Task directions:
In the listing that follows, count each line where the word "this" appears; write nothing but the count.

Data items:

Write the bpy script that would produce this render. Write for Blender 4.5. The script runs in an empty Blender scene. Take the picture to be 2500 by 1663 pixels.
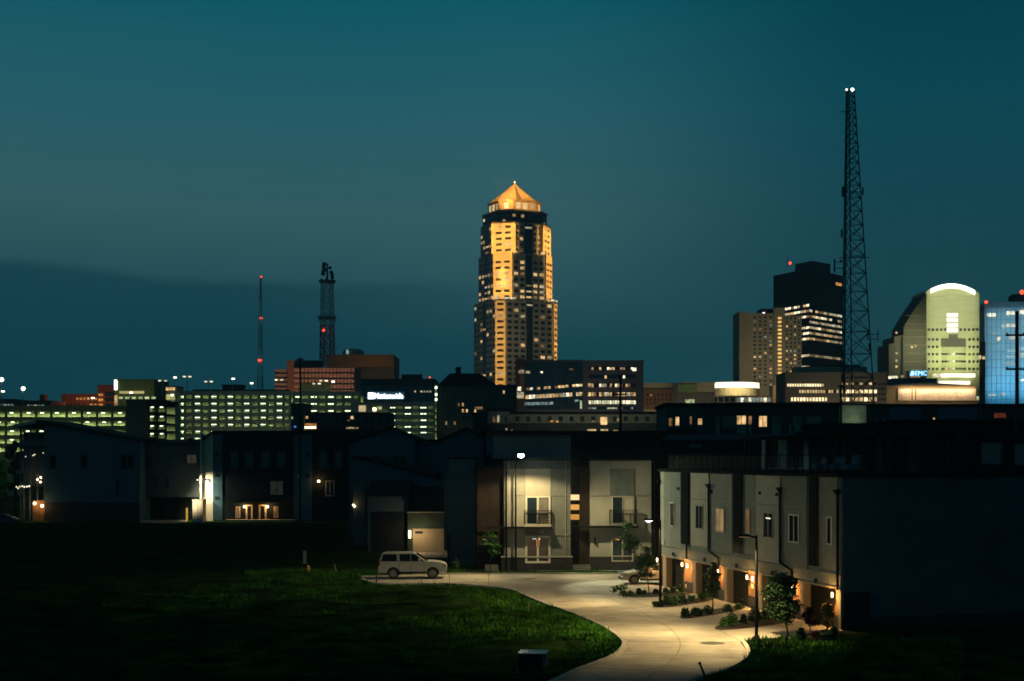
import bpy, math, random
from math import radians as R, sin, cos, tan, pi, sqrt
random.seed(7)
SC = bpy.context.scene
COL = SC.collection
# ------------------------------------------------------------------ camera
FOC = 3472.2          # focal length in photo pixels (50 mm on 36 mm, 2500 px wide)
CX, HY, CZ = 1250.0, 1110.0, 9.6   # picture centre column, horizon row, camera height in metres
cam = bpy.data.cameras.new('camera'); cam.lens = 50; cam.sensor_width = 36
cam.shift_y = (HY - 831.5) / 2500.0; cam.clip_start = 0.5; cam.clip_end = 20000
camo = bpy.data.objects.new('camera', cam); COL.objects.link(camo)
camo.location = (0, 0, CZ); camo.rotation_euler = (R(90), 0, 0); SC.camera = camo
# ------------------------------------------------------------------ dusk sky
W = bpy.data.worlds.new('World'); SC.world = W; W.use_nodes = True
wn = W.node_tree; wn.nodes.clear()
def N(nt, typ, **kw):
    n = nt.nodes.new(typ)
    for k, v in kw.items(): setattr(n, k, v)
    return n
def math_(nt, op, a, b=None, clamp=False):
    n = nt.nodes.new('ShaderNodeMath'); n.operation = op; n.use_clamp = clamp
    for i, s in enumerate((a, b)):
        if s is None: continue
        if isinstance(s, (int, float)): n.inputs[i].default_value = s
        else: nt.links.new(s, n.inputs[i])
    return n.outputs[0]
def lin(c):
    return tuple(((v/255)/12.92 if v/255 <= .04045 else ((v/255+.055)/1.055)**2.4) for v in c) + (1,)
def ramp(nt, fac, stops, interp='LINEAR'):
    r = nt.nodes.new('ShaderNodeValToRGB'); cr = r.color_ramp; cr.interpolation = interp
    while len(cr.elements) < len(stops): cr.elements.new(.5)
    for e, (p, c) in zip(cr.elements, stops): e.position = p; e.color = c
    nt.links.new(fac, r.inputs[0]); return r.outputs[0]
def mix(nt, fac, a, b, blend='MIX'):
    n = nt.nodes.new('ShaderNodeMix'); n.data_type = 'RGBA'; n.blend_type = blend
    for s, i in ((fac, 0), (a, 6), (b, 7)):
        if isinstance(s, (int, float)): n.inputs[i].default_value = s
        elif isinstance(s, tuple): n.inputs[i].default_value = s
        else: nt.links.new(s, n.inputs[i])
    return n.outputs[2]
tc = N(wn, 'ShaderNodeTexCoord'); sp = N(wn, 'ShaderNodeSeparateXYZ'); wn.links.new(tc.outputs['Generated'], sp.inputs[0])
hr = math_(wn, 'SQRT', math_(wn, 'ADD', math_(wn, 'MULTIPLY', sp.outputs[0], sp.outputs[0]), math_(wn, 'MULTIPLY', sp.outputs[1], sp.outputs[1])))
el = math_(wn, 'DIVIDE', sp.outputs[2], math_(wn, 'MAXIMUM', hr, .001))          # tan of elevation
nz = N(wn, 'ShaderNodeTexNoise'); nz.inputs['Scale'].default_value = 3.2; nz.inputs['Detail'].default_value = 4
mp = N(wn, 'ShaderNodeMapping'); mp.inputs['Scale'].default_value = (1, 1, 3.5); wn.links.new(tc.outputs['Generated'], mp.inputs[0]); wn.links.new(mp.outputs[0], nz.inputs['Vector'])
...
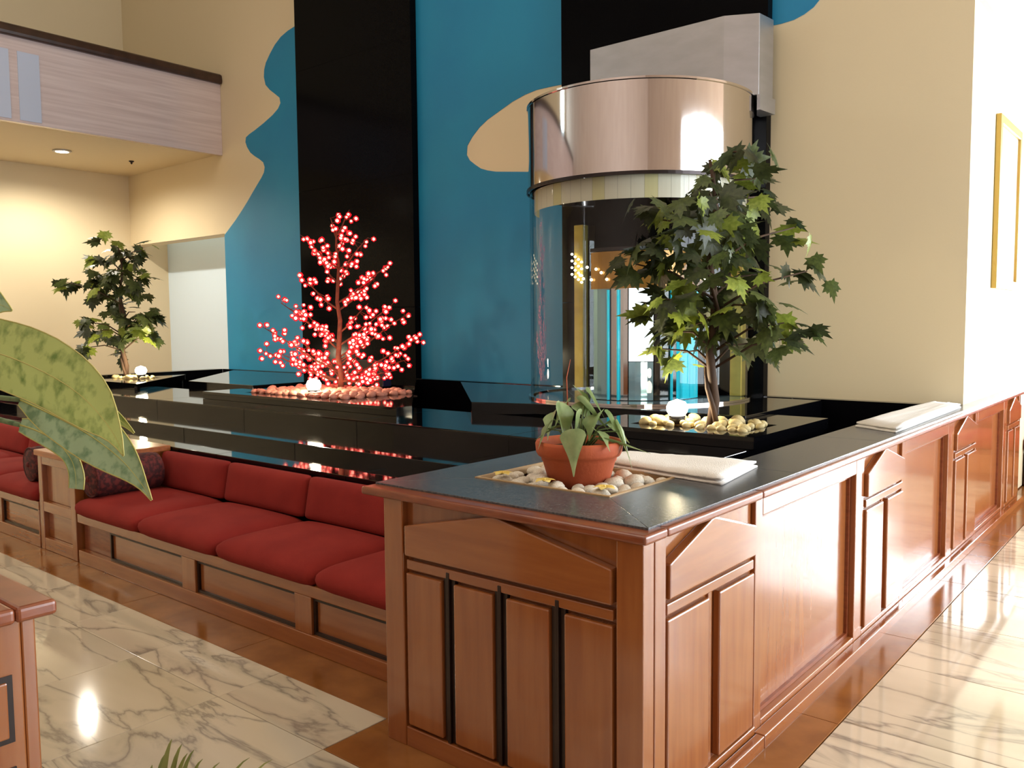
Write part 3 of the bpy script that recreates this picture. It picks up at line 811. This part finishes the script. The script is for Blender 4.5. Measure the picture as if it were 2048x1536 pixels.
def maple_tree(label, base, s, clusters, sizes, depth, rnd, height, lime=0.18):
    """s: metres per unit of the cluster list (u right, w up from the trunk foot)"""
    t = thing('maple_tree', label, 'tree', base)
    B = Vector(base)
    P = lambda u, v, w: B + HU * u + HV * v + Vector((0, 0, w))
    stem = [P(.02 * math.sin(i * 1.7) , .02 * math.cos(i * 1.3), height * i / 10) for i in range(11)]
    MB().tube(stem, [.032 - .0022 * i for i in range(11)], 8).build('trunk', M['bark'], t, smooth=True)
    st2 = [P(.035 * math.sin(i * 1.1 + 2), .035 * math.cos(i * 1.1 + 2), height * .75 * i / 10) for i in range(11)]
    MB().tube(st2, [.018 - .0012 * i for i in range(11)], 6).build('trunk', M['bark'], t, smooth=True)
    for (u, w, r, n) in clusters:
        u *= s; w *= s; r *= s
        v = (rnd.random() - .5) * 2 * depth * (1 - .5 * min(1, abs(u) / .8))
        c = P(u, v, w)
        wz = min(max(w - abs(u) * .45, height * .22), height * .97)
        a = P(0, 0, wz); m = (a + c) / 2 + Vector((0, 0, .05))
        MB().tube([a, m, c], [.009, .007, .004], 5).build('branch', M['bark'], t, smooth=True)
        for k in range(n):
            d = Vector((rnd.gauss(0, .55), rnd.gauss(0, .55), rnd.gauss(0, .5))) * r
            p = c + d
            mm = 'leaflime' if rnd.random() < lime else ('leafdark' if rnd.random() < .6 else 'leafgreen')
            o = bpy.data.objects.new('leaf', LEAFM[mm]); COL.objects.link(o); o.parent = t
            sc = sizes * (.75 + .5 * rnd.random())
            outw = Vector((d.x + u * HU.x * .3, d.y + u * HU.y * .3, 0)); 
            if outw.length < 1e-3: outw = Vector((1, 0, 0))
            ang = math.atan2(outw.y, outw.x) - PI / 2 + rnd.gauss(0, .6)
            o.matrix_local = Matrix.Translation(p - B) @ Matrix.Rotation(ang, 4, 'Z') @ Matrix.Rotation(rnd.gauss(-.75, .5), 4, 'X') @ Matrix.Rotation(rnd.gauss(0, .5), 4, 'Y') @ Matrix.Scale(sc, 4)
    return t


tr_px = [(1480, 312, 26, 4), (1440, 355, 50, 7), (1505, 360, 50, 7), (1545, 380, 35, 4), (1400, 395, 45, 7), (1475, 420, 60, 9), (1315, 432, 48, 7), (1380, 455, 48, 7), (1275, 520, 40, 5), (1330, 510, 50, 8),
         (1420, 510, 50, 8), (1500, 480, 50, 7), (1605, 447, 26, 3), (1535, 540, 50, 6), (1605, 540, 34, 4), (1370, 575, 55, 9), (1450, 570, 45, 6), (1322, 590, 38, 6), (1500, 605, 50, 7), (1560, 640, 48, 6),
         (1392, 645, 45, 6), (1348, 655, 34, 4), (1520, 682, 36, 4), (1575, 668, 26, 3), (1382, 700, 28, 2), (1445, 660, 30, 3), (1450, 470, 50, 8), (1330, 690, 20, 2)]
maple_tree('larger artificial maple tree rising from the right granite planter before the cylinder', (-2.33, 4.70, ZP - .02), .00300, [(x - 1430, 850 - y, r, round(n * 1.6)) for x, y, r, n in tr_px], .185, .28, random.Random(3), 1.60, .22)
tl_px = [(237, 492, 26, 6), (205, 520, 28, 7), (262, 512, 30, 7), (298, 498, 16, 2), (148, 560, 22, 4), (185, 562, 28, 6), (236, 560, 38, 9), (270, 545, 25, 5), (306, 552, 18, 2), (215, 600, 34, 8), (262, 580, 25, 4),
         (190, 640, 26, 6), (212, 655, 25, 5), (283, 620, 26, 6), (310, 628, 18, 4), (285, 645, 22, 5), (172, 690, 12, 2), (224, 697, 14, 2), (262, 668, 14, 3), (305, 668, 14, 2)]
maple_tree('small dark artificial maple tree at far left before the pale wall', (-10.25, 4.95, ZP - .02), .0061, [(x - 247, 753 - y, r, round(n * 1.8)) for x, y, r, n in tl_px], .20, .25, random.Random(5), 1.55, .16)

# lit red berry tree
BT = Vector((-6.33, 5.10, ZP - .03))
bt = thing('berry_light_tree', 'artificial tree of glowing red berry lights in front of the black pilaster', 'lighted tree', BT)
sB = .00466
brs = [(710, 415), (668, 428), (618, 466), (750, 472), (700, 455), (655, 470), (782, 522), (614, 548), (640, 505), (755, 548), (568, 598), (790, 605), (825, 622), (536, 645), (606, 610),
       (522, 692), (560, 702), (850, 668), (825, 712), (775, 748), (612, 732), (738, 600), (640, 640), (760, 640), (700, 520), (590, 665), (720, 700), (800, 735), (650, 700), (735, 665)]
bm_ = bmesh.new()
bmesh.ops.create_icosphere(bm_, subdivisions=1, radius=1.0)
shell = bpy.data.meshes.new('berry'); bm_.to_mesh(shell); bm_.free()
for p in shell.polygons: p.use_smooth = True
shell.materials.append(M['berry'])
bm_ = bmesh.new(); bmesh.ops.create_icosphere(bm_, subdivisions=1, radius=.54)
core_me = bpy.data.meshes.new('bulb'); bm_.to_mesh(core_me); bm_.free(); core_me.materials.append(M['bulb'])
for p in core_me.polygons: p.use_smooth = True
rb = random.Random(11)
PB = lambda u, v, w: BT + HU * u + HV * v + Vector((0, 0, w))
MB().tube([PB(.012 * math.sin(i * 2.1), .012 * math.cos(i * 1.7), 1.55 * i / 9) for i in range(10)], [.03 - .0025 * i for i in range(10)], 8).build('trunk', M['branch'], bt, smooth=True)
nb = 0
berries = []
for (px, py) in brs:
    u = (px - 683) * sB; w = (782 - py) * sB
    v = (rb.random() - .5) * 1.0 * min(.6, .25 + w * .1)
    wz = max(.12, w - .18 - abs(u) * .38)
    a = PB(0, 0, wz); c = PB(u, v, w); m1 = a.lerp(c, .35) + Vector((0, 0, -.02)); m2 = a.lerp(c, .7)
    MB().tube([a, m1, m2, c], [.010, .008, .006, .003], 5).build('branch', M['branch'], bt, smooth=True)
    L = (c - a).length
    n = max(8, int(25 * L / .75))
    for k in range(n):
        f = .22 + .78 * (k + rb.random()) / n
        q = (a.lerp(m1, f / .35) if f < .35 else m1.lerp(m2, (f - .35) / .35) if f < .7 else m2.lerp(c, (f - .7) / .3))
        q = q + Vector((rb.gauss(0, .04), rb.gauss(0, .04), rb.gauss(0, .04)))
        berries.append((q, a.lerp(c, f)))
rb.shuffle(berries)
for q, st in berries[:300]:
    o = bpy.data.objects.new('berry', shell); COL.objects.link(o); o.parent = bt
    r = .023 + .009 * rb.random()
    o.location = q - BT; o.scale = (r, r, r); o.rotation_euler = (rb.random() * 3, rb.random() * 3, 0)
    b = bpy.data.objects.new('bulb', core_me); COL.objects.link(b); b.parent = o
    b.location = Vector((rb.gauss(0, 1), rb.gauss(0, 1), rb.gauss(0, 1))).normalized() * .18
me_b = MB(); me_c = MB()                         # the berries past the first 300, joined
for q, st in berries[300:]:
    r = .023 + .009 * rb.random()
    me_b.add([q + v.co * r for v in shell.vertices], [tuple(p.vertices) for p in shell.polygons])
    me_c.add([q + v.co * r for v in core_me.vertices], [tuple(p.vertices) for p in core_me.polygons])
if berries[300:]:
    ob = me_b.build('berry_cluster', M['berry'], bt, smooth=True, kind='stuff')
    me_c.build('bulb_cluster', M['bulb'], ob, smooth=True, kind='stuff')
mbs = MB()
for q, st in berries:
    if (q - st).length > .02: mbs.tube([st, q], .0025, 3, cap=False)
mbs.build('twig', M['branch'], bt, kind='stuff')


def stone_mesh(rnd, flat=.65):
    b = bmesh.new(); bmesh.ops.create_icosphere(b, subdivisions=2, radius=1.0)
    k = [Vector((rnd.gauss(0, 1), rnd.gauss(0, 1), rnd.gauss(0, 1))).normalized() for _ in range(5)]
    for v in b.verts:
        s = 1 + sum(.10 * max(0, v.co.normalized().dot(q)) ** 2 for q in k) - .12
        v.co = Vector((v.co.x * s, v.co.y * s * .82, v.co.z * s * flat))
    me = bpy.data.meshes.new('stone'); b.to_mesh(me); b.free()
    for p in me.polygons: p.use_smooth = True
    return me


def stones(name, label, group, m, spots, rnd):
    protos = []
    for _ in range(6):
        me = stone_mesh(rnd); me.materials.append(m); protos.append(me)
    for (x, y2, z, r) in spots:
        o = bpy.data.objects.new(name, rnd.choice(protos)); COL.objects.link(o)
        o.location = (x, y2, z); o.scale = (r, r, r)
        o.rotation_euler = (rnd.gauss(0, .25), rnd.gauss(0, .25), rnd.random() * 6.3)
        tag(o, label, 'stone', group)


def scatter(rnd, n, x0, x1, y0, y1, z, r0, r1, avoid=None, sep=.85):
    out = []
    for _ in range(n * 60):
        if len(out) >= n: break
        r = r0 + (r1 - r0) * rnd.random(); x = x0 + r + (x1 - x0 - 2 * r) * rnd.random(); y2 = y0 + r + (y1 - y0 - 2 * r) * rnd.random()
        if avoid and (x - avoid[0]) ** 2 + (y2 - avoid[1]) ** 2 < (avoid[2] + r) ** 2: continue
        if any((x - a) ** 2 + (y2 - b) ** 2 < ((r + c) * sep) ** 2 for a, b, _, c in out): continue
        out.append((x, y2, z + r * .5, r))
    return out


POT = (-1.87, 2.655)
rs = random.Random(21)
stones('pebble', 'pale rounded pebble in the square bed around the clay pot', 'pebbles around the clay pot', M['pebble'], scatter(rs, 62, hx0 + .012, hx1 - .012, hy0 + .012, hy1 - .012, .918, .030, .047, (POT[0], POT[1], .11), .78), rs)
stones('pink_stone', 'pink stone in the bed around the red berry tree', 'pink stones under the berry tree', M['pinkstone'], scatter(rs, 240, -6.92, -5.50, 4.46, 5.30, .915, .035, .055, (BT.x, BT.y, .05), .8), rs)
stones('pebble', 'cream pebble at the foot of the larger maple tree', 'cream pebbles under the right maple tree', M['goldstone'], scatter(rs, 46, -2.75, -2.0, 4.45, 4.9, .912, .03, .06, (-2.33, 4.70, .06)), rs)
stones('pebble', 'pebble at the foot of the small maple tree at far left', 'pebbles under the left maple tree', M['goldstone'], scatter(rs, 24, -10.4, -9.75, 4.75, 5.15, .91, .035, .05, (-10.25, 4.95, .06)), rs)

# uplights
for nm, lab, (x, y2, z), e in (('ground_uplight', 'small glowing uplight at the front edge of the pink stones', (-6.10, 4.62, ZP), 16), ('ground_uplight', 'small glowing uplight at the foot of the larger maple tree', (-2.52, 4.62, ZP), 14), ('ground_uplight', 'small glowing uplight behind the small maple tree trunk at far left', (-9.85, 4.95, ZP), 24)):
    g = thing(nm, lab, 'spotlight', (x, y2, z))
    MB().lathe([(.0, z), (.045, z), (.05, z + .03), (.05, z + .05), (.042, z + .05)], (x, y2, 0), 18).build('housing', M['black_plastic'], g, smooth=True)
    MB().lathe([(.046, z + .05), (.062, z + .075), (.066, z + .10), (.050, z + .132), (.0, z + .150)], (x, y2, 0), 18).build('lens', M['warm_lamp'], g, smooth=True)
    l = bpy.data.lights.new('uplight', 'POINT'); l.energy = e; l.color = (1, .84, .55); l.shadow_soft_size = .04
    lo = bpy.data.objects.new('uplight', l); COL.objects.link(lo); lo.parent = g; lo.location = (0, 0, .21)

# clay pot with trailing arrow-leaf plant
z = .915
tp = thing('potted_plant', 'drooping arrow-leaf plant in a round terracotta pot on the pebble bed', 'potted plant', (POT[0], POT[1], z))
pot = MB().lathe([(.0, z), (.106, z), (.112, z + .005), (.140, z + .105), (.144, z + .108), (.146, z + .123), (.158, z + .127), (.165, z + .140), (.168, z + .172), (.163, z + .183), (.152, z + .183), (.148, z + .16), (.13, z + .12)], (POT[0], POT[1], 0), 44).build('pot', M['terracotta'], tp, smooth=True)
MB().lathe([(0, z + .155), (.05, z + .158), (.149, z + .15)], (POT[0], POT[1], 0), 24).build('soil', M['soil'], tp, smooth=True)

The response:
2